Pas trace de brosse. Le peigne est là. La brosse est là. », qui traduisent
un comportement quelque peu irrationnel. De plus, alors que l’on s’attend à une
remise en question de Dieu à la ligne 38, alors que Winnie proclame « A
Dieu et à moi », elle ne semble finalement réfléchir qu’à la tournure de
la phrase (« Peut-on dire… ? »). Ainsi, Winnie semble représenter
ici l’Homme, capable de grande chose comme des plus futiles.
[Argument
2] La question de l’Homme, d’ailleurs, est mise en avant dans le
rapport qu’entretient Winnie avec Willie. En effet, même s’il ne dit qu’un mot,
Willie est très présent dans la scène, car constamment évoqué par Winnie. On
voit vite qu’elle a besoin de lui, dès la ligne 1, lorsqu’elle avoue « Si
seulement je pouvais supporter d’être seule ». Elle imagine la mort de son
compagnon et pense ne pas pouvoir y survivre, comme si Willie était sa seule
raison de vivre, « ce qui permet de continuer » (l.9). Winnie, encore
une fois, semble être le porte-parole de l’Homme, et énoncer notre peur de
vivre sans les autres, notre besoin d’être entouré pour affronter l’inquiétude
que représente notre finitude.
[Argument
3] En effet, c’est bien de cette inquiétude de la mort dont il est
question dans le texte de Beckett, et de l’absurdité de notre condition
humaine, nous qui venons au monde pour finalement le quitter. Ainsi, l’espace
et le rapport non réaliste des personnages à cet espace est une métaphore d’une
vie engluée dans le non-sens, ce que prouvent aussi bien la didascalie initiale
que la photographie de la mise en scène de Jean-Louis Barrault l’année de la
création de la pièce. De plus, comme souvent dans le théâtre de Beckett, les
personnages semblent être des figures assez grotesques représentant une
humanité sans espoir, qui se contente de passer le temps en attendant la mort
(l.12/14). En effet, nous pourrions nous demander, comme Winnie, « que
faire ? ». Cette question met en évidence la limite de l’action
humaine, son inutilité. « Il y a si peu qu’on puisse faire, ce n’est
qu’humain. Que faiblesse humaine… » Les formules restrictives révèlent
bien notre incapacité à échapper à la mort. Nos actions sont dérisoires, comme
le prouvent, de manière symbolique, toutes les actions qu’effectue Winnie avec
son sac à main, à la recherche des objets qu’il contient, tous utiles pour
préserver sa beauté.

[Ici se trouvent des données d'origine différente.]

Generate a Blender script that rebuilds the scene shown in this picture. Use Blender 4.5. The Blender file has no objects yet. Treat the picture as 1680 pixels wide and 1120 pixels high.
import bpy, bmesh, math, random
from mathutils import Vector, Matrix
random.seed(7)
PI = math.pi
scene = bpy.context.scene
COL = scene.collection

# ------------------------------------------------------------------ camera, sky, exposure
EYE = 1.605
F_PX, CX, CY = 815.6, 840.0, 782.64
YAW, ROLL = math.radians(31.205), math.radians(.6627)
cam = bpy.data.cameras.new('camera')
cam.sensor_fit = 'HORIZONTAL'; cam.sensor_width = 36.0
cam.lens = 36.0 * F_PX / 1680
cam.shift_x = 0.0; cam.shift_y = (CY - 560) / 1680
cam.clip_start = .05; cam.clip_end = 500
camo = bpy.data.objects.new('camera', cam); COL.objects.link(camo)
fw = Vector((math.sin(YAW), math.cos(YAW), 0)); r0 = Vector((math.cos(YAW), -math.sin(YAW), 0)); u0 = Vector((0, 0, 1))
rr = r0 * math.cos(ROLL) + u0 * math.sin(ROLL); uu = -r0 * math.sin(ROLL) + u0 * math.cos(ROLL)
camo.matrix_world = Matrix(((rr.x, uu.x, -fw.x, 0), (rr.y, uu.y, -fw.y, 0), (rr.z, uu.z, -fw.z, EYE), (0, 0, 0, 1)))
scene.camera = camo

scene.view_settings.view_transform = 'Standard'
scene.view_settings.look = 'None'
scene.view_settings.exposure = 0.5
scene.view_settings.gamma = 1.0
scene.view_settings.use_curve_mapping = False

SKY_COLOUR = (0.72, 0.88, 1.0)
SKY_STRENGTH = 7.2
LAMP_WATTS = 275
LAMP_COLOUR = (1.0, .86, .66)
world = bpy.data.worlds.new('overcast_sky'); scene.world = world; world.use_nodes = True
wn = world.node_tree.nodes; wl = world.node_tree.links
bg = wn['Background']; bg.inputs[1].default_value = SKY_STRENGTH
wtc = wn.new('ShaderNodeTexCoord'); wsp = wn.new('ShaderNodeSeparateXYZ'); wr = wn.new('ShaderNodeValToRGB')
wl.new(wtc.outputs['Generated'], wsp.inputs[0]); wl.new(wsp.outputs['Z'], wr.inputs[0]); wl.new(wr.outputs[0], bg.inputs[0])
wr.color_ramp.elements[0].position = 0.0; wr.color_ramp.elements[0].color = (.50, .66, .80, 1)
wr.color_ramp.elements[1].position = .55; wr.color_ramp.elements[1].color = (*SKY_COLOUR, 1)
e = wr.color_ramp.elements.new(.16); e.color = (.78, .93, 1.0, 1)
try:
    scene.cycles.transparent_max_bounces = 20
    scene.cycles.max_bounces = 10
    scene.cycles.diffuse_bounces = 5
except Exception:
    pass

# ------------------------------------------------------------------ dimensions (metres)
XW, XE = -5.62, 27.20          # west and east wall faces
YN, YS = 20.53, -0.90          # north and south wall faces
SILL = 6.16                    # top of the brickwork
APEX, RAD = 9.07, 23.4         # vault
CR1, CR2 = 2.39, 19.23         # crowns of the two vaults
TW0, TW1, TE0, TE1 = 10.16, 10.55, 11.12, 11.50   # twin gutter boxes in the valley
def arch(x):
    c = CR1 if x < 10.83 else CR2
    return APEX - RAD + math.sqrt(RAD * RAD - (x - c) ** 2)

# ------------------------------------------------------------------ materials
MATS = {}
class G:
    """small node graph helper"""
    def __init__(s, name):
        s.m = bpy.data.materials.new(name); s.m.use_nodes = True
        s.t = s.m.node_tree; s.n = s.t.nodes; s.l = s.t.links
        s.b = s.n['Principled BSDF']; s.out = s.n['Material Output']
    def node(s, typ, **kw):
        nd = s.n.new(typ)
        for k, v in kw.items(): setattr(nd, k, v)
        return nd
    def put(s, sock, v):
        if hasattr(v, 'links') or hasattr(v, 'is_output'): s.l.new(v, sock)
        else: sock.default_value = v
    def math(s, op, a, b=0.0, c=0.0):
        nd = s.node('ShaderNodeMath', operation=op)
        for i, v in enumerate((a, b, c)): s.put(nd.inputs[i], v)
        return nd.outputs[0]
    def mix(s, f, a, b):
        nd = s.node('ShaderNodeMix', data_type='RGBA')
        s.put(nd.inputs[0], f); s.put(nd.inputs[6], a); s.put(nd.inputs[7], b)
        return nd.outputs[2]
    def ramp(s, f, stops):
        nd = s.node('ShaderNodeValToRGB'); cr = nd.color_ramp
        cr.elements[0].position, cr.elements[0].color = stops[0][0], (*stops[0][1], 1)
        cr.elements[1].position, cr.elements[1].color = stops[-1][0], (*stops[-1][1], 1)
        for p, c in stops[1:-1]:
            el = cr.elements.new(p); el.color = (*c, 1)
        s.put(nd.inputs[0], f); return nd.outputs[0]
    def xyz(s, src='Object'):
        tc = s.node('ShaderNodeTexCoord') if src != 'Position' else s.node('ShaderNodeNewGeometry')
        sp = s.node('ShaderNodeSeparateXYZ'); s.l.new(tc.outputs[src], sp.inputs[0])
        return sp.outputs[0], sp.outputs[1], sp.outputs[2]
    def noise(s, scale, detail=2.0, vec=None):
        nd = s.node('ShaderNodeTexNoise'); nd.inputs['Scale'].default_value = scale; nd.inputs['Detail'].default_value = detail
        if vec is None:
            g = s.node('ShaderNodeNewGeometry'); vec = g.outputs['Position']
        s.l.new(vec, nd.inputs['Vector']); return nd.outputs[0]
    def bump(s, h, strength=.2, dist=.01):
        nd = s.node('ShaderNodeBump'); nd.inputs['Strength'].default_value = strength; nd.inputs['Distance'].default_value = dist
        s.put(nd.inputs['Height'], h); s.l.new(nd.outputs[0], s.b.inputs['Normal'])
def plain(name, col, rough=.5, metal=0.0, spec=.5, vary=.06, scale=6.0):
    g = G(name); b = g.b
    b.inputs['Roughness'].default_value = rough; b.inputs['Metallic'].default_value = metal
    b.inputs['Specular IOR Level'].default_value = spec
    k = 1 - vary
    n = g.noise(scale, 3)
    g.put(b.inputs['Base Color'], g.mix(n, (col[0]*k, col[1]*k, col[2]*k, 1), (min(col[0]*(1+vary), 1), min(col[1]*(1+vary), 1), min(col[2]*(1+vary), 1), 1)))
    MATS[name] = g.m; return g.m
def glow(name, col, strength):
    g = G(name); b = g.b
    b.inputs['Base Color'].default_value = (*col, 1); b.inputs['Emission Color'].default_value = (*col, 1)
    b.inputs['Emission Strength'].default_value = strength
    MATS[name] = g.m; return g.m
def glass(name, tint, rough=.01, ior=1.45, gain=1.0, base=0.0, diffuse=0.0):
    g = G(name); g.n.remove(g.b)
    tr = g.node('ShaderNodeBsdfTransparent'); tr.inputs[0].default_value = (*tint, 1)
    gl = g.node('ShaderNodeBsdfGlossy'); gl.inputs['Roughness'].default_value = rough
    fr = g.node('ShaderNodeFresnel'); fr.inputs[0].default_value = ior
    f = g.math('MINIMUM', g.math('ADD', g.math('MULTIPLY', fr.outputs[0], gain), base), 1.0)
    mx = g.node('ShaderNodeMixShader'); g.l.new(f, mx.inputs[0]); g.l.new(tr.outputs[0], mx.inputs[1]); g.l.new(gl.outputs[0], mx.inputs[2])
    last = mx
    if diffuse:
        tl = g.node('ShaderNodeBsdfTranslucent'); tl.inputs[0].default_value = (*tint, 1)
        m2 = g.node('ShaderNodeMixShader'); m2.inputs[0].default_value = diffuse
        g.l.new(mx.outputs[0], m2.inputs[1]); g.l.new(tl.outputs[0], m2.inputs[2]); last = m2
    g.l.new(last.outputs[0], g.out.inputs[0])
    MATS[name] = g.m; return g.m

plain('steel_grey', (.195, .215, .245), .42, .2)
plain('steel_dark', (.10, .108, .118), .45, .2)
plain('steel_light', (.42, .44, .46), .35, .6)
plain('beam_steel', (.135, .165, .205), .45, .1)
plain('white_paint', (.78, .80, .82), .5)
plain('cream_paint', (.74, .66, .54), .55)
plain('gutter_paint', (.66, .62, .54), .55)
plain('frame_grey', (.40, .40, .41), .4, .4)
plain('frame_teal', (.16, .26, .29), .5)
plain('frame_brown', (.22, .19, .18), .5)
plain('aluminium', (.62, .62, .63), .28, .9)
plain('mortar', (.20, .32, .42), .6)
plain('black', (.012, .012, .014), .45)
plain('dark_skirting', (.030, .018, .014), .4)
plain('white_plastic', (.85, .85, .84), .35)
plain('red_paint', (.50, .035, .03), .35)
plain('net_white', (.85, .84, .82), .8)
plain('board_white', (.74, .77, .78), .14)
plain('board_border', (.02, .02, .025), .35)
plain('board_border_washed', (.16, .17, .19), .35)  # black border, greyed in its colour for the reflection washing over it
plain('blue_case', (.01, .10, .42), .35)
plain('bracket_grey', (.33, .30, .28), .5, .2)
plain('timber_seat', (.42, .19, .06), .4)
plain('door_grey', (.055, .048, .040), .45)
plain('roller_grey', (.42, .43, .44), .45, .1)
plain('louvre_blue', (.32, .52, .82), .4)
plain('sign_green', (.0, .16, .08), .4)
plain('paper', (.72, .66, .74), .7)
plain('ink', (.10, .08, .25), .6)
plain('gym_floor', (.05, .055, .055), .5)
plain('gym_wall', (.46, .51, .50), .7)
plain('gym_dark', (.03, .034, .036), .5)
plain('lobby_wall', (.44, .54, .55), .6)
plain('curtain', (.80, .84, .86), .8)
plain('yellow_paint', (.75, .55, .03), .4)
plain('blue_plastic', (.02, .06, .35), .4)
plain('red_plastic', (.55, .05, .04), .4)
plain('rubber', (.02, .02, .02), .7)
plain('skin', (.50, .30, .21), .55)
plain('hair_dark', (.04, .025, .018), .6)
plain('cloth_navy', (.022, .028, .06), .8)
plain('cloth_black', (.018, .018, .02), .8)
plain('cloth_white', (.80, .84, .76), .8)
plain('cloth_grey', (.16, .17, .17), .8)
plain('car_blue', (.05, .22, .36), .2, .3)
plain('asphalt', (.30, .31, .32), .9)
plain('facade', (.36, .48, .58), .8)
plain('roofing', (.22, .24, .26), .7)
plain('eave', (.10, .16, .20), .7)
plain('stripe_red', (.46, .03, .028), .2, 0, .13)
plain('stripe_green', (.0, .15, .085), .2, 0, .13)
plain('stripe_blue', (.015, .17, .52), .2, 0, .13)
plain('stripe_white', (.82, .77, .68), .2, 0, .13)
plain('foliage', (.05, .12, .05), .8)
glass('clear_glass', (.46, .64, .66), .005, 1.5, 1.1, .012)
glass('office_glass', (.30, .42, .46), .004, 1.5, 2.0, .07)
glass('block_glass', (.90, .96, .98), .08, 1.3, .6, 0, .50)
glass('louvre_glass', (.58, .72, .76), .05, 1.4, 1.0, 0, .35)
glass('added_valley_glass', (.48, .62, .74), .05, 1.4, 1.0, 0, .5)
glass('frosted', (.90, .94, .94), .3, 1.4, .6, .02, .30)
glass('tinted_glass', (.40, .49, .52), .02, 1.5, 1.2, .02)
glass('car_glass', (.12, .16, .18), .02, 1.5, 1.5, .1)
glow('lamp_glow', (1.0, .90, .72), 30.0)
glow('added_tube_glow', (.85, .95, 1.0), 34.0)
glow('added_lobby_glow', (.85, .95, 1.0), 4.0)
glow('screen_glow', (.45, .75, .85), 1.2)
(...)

Mais à quoi bon ? Un jour, comme l’annonce Willie,
elle aussi dormira sous le mamelon de terre, s’étant tue. Enfin…
[bilan de
la partie] Ainsi, le dramaturge, par l’intermédiaire d’un personnage
agissant de manière illogique en apparence, nous livre-t-il une vision
pessimiste et absurde de la condition humaine.
***
[conclusion] Notre étude nous a donc amenés à
étudier l’aspect pathétique de ce faux monologue, dans un extrait qui s’achève
sur l’injonction de Willie à se taire. Les paroles et les gestes parfois incohérents
de Winnie semblent traduire la vision absurde et pessimiste de Beckett quant à
notre condition humaine. Beckett nous présente une pièce où le dialogue
semble devenir impossible. Parler ne revient plus à communiquer et Willie se
contente par instants de grogner pour répondre à sa femme. Parler devient alors
une activité qui maintient en vie en attendant l’enlisement complet qu’est la
mort. [ouverture] Ionesco lui aussi, autre auteur du théâtre de
l’absurde, écrira une pièce sur cette peur de mourir inhérente à l’Homme, Le
Roi se meurt, parue l’année précédant Oh les Beaux jours.